„Trauben, messingfarben, Land, Schnee, Winter, Sonne, rostfarben, Reigen, Herbst, Farbenspiel“Mit diesen Worten musste der Text geformt werden.
In Nummer 43 luden wir in der Rubrik „Kopftraining“ ein, aus vorgegebenen Wörtern einen Text zu verfassen. Die Wörter waren dem Text eines berühmten Schriftstellers entnommen.
Die Begeisterung der Leser/innen mitzumachen war groß. 47 Einsendungen erreichten uns. Drei veröffentlichen wir heute. Rechts lesen Sie den Originaltext.
Am Weinstock hängen die Trauben reif. Dazwischen Laub, grün, braun und messingfarben eingefärbt. Überall ist Ernte im ganzen Land. Die milden Gaben, die wunderbaren Farben, die laue Luft, ja der Herbst hat seinen eigenen Duft. Lass dich verzaubern durch der Farben Kraft, ehe der Schnee dem Ganzen ein Ende macht. Der Winter eilt oft schnell herbei. Drum genieße die Sonne, den Wind. Der spielt mit rostfarbenem Laub noch geschwind. Öffne die Augen und tanze mit den bunten Reigen. Denn der Herbst geht zu Ende und Kälte und Eis bringen uns die Wende. Danke Gott für das Leben, sieh’ her, es ist so viel, erkenne den Ewigen im bunten Farbenspiel.
Christine Dammerer, Dietach
Die Trauben sind reif und die Weinlese ist in vollem Gange. Das Weinlaub ist schon messingfarben verfärbt. Nebel zieht über das Land. Heute morgen roch es sogar schon ein bisschen nach Schnee. Es wird uns ein langer Winter prophezeit. Aber noch schickt die Sonne ihre warmen Strahlen und lockt uns ins Freie. Sträucher und Bäume leuchten rostfarben und sind ein schöner Kontrast zu den noch grünen Wiesen und umgepflügten, braunen Feldern. Im plötzlich aufkommenden Wind tanzen die herabfallenden Blätter einen Reigen.

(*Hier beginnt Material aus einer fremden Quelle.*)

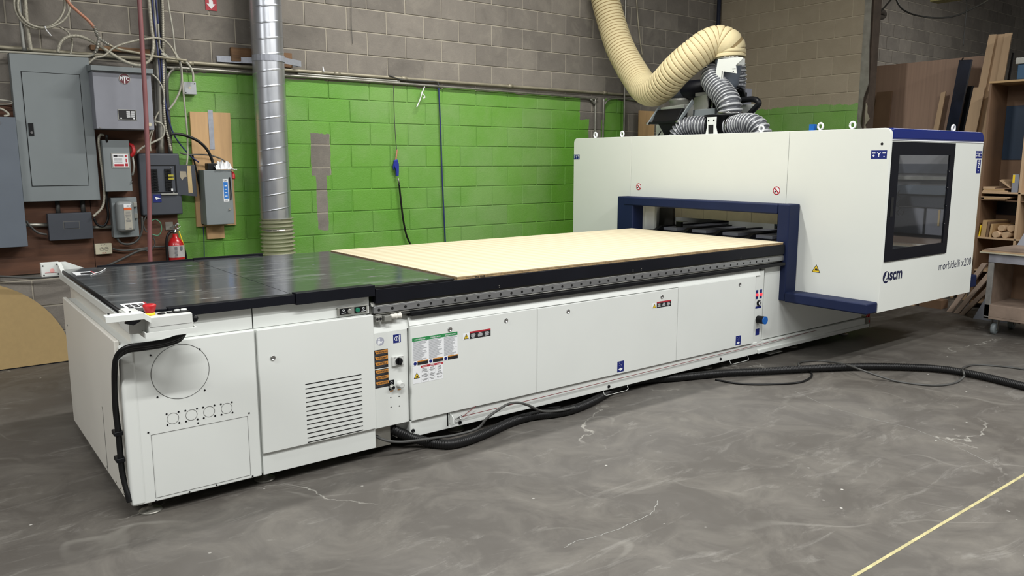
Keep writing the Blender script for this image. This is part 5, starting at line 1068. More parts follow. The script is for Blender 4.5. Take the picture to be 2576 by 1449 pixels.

Welche Gnade, diesen schönen Herbst noch genießen zu dürfen! Meine Augen können sich nicht satt genug sehen an diesem Farbenspiel.
Berta Pehersdorfer, Ottensheim
Sanfte Hügel. Trauben schenken messingfarbenen Wein. Einhalt und Ruhe. Es ist spät im Land. Schnee benennt den Winter. Das Leben schläft. Die Sonne dämmert. Ein rostfarbener Glanz liegt über der Welt. Ende des jährlichen Reigens. Herbst. Ein Farbenspiel erleuchtet den Grund unserer Seele. Ahnungsvoll.
Roland Aichinger, Rohr im Kremstal
Das Buch gewann Brunhilde Mühlberger, Scharten
DAS ORIGINAL
Oktoberwende hat längst die letzten Trauben von den Reben gelöst, aber noch glühen die Weingärten in einem sanften und doch feurigen Licht. Blatt an Blatt leuchtet blank und messingfarben und immer, wenn eine sanfte Brise die zitternden umlegt, meint man, sie klingen zu hören wie feine metallene Scheiben.
Herbstwinter ...
Dunkler sieht der Herbst ins Land. Die Berge haben schon Schnee auf dem Scheitel, doch ihre Brust liegt noch frei und grün und leuchtend umschnürt ihre tiefe Hüfte der farbige Gurt der Weinberge. Ganz weit scheint der Winter noch. Nur die Höhen, die weiter in die Ferne schauen, scheinen ihn bereits erspäht zu haben, das Tal freut sich tief der Sonne und wird nur feuriger in den herbstlichen Farben. Wie brennende Büschel flackern einzelne Bäume rote Warnung ins Land, rostfarben leuchten die Stämme und das heitere Gelb der welken Blätter mengt sich fröhlich ins dunkle Grün der Matten. Unwandelbar aber schließt oben der blaue Himmel mit einem weiten, voll ausgespannten Klang den bunten Reigen der Farben. Es ist ein Herbst ohne Ende, ein Herbst ohne Bitterkeit, der hier langsam Winter wird und – man fühlt es schon – ein milder geruhiger Winter, ohne Härte und Harm.
Stefan Zweig, Herbstwinter in Meran, aus: Länder, Städte, Landschaften, Fischer TB2286 (nicht lieferbar).